Making a hinge setting tool

This is one of the “simple” tools that I have made and kicked myself afterwards. It took less than 30 minutes to make, and saves me about 5-10 minutes per hinge!

For background I’ve been making a fair number of hinges lately, and I realized that it would be useful if I could put together a tool to “set” the curve of a hinge, rather than working to hammer the metal repeatedly onto the pin to make it conform nicely. When thinking about this I realized that the solution would be similar to a rivet set, but instead of a dome, as used in a rivet set, I needed a “gutter”. The easiest gutter I could think of was to drill through a chunk of steel and then cut through it. Instead of spending lots of time analyzing (my normal modus operandi) I decided to try it, and then adjust if it didn’t work. My first pass Worked remarkably well, taking a significant bite out of my hinge build times, and making it easy tobuild a nice clean hinge knuckle.

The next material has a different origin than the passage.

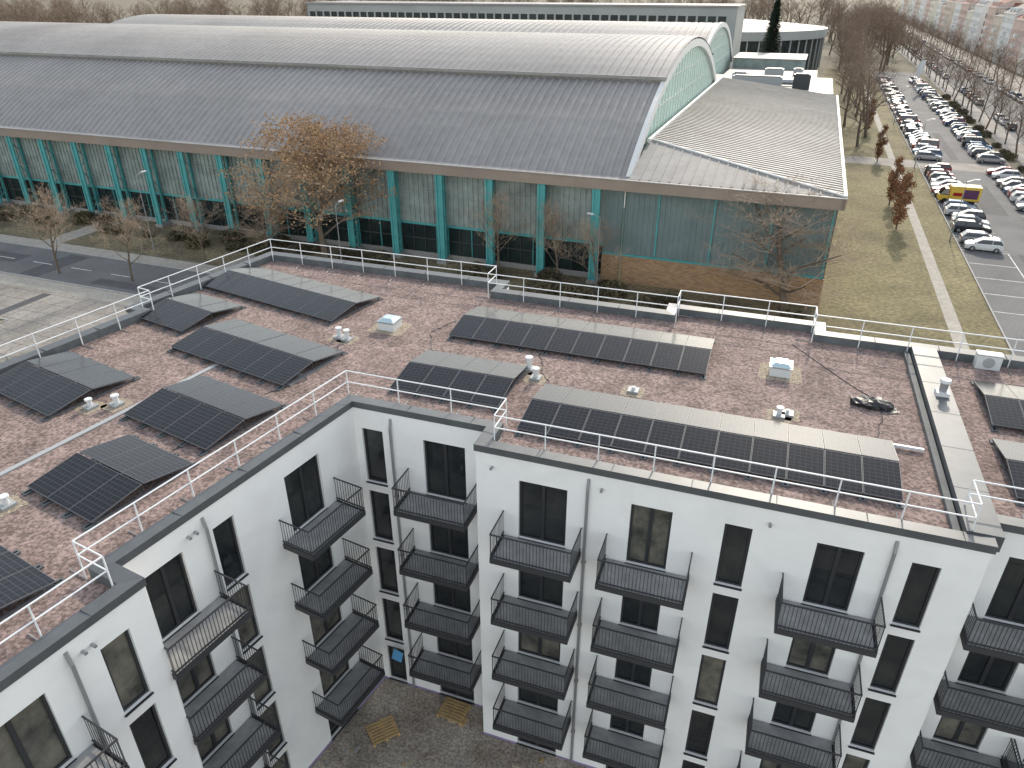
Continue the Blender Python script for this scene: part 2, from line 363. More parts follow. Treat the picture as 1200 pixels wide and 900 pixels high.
# ------------------------------------------------------------------ roof fittings
def vent(x,y,h=.34,r=.08,ax=uR,cap=True):
    m=MB(); c=V((x,y,zr)); m.cbox(c,.42,.42,.10,'ventg',ax); m.tube(c+UP*.1,c+UP*h,r,r,'vent',12,True)
    if cap: m.tube(c+UP*(h+.03),c+UP*(h+.09),r*1.5,r*1.5,'vent',12,True); m.tube(c+UP*h,c+UP*(h+.04),r*.6,r*.6,'pipe',8)
    m.obj('roof_vent'); pebble((x,y),ax,.9,.9)
for x,y in [(-7.75,29.8),(-7.35,29.55)]: vent(x,y,.42,.1)
vent(4.73,24.85,.22,.07,cap=False); vent(9.8,22.98,.3,.09); vent(10.15,23.1,.22,.06,cap=False)
vent(.70,26.7,.5,.11); vent(.96,25.9,.4,.1)
vent(-15.8,23.6,.3,.09,axL); vent(-14.9,23.8,.35,.1,axL); vent(-15.35,17.7,.3,.1,axL)
def hatch(x,y,ax=uR):
    m=MB(); c=V((x,y,zr)); m.cbox(c,.8,.8,.38,'vent',ax); m.cbox(c+UP*.38,.88,.88,.05,'pipe',ax)
    ax=V(ax); ay=V((-ax.y,ax.x,0)); b=c+UP*.43; t=c+UP*.56
    q=[b+ax*.4*i+ay*.4*j for i,j in((-1,-1),(1,-1),(1,1),(-1,1))]; w=[t+ax*.22*i+ay*.22*j for i,j in((-1,-1),(1,-1),(1,1),(-1,1))]
    for i in range(4): m.face([q[i],q[(i+1)%4],w[(i+1)%4],w[i]],'dome')
    m.face(w,'dome'); m.obj('roof_skylight'); pebble((x,y),ax,1.7,1.5)
hatch(-5.64,30.9); hatch(10.94,26.4)
pb.obj('pebble_beds',apt)
m=MB(); c=R(12.9,7.9,zr)
random.seed(3)
prof=[]
for i in range(11):
    t=i/10; x_=-.75+1.5*t; rr=.20*math.sin(math.pi*min(1,max(.08,t)))**.5+.03
    prof.append([c+uR*x_+vR*(math.cos(a)*rr*1.7*random.uniform(.75,1.2))+UP*(max(0,.1+math.sin(a)*rr*random.uniform(.6,1.2))) for a in [2*math.pi*j/9 for j in range(9)]])
for a_,b_ in zip(prof[:-1],prof[1:]):
    for j in range(9): m.face([a_[j],a_[(j+1)%9],b_[(j+1)%9],b_[j]],'tarp')
m.face([c+uR*.3-vR*.6+UP*.02,c+uR*.95-vR*.3+UP*.03,c+uR*.7+vR*.2+UP*.1,c+uR*.2+vR*.1+UP*.12],'tarp')
m.obj('tarpaulin_bundle')
m=MB(); c=R(15.3,8.9,15.03); m.cbox(c,.45,.45,.15,'vent',uR); m.tube(c+UP*.15,c+UP*.5,.14,.14,'pipe',12,True); m.tube(c+UP*.52,c+UP*.64,.2,.18,'vent',12,True); m.obj('roof_exhaust')
m=MB(); c=R(17.6,12.9,zr); m.cbox(c,.9,.45,.6,'vent',uR); m.tube(c+UP*.3-vR*.225,c+UP*.3-vR*.25,.22,.22,'ventg',14,True); m.cbox(c+UP*.6,.95,.5,.03,'pipe',uR); m.obj('air_conditioning_unit')

# ------------------------------------------------------------------ ground sheets
g=MB(); S=4000; g.face([(-S,-S,0),(S,-S,0),(S,S,0),(-S,S,0)],'ground'); g.obj('ground')
def sheet(name,u0,u1,v0,v1,z,k,fr=H):
    m=MB(); m.face([fr(u0,v0,z),fr(u1,v0,z),fr(u1,v1,z),fr(u0,v1,z)],k); return m.obj(name)
sheet('grass_lawn',4,21,66,330,.004,'grass'); sheet('soil_strip',-200,4,64,80,.005,'soil')
sheet('pavement',-250,-14,61,63.4,.012,'path'); sheet('road',-250,15,53,61,.008,'asphalt'); 
sheet('pavement',-250,-14,50.6,52.85,.013,'path')
sheet('paved_yard',-200,-14,36,53,.009,'paving'); sheet('grass_verge',-120,-22,22,36,.008,'grass')
sheet('grass_verge',-100,-69,37.5,43.5,.014,'grass')
sheet('footpath',16.2,17.4,55,330,.010,'path'); sheet('footpath',4.5,36,150,157,.014,'paving')
sheet('footpath',-60,-57,63.4,73,.0125,'path'); sheet('footpath',-88,-85,63.4,73,.0125,'path')
sheet('parking_lot',20.8,36,68,330,.008,'asphalt'); sheet('street_road',43,57,-50,1500,.008,'asphalt')
sheet('pavement',38.5,43,-50,1500,.012,'paving'); sheet('pavement',57,70,-50,1500,.012,'paving')
m=MB()
for (u0,u1,v0,v1) in [(-96,-84,56,58.5),(-80,-77,53.5,60.5),(-70,-58,54,55.6),(27,30,90,101),(26.5,29.5,120,139),(-92,-86,45,49),(-72,-70.8,40,50),(27,28.5,160,190)]:
    m.face([H(u0,v0,.0122),H(u1,v0,.0122),H(u1,v1,.0122),H(u0,v1,.0122)],'asphalt2')
m.obj('asphalt_patches')
m=MB()
for i in range(36):
    u=-106+i*1.8
    m.face([H(u,36.2,.0118),H(u+.05,36.2,.0118),H(u+.05,50.4,.0118),H(u,50.4,.0118)],'asphalt2')
for i in range(7): m.face([H(-106,38+i*2.0,.0116),H(-40,38+i*2.0,.0116),H(-40,38.05+i*2.0,.0116),H(-106,38.05+i*2.0,.0116)],'asphalt2')
m.obj('paving_joints')
m=MB(); m.face([V((p.x,p.y,.016)) for p in [C0+uR*0, R(0,1.2),R(0,0),R(40,0),R(40,-40),L(-1.2,-40),L(-1.2,-9.9),L(0,-9.9)]],'dirt'); m.obj('courtyard_dirt')
km=MB()
for (u,v0,v1) in [(20.7,68,330),(36.0,68,330),(42.9,-50,1200),(57,-50,1200)]: km.box(H(u,v0,0),uH*.15,vH*(v1-v0),UP*.13,'kerb')
km.box(H(-250,61,0),uH*236,vH*.15,UP*.13,'kerb'); km.box(H(-250,52.9,0),uH*236,vH*.15,UP*.12,'kerb')
km.box(H(-100,43.5,0),uH*31,vH*.15,UP*.12,'kerb'); km.box(H(-69,37.4,0),uH*.15,vH*6.2,UP*.12,'kerb')
km.obj('kerb')
mk=MB()
for i in range(6):
    v=80+i*5.2
    if v<101: mk.face([H(21,v,.013),H(26,v,.013),H(26,v+.12,.013),H(21,v+.12,.013)],'mark')
mk.face([H(25.9,70,.0135),H(26.02,70,.0135),H(26.02,101,.0135),H(25.9,101,.0135)],'mark')
for i in range(90):
    v=72+i*2.7; mk.face([H(31,v,.013),H(35.9,v,.013),H(35.9,v+.1,.013),H(31,v+.1,.013)],'mark')
    if v>101: mk.face([H(21,v,.0132),H(26,v,.0132),H(26,v+.1,.0132),H(21,v+.1,.0132)],'mark')
for i in range(120): v=-40+i*9; mk.face([H(49.9,v,.013),H(50.1,v,.013),H(50.1,v+4,.013),H(49.9,v+4,.013)],'mark')
for i in range(20): u=-160+i*6; mk.face([H(u,56.95,.0132),H(u+3,56.95,.0132),H(u+3,57.07,.0132),H(u,57.07,.0132)],'mark')
mk.obj('road_markings')

def pallet(x,y,rot,sz=1.0):
    m=MB()
    for i in range(7): m.box((-.6,-.5+i*.155,.12),(1.2,0,0),(0,.1,0),(0,0,.025),'wood')
    for i in range(3):
        m.box((-.6+i*.55,-.5,.1),(.1,0,0),(0,1.03,0),(0,0,.02),'wood'); m.box((-.6+i*.55,-.5,0),(.1,0,0),(0,.1,0),(0,0,.1),'wood'); m.box((-.6+i*.55,.43,0),(.1,0,0),(0,.1,0),(0,0,.1),'wood')
    mkobj('wooden_pallet',m.mesh('wooden_pallet'),None,(x,y,.02),rot)
pallet(-5.6,20.6,.5); pallet(-2.6,21.6,-.4)
m=MB(); random.seed(5)
for i in range(170):
    c=C0+nL*random.uniform(.4,9)+uR*0-uL*random.uniform(0,9)+UP*.02
    s=random.uniform(.04,.14); a=random.uniform(0,3); m.cbox(c,s*random.uniform(1,3),s,s*.6,random.choice(['dirt','dirt','blockc','dirt','dirt','wood']),V((math.cos(a),math.sin(a),0)))
m.obj('construction_debris')
m=MB(); c=C0+nL*.9-uL*.2
m.face([c+V((0,0,2.6)),c+nL*.5+V((0,0,2.55)),c+nL*.5-vR*.25+V((0,0,2.25)),c-vR*.3+V((0,0,2.3))],'blue'); m.obj('plastic_film')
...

Before I get into the details (and pictures) I figured I’d provide a nice table outlining the size of drill you will need to get appropriate clearance for a 1/8″ pin:

Sizing to accommodate a 1/8″ Hinge pin
Drill Size Max Hinge thickness
Fraction Decimal Gauge Decimal
1/8 0.125 0   –   
5/32 0.156 28 0.016
3/16 0.188 24 0.031
13/64 0.203125 22 0.039
7/32 0.21875 20 0.047
15/64 0.234375 18 0.055
1/4 0.25 16 0.063

The table is a fancy way of taking the difference between your hinge pin size and the drill bit size and divide by 2. You will note that I included some “silly” sizes, since for armour there is no point making a “hinge set” on metal significantly thinner than 1/32″ / 22 ga (3/16″ for a 1/8″ hinge pin). In general I make my hinges with material ranging from 0.5 to 1mm (24 Ga to 20 Ga) so I decided to make this tool with a 7/32″ hole.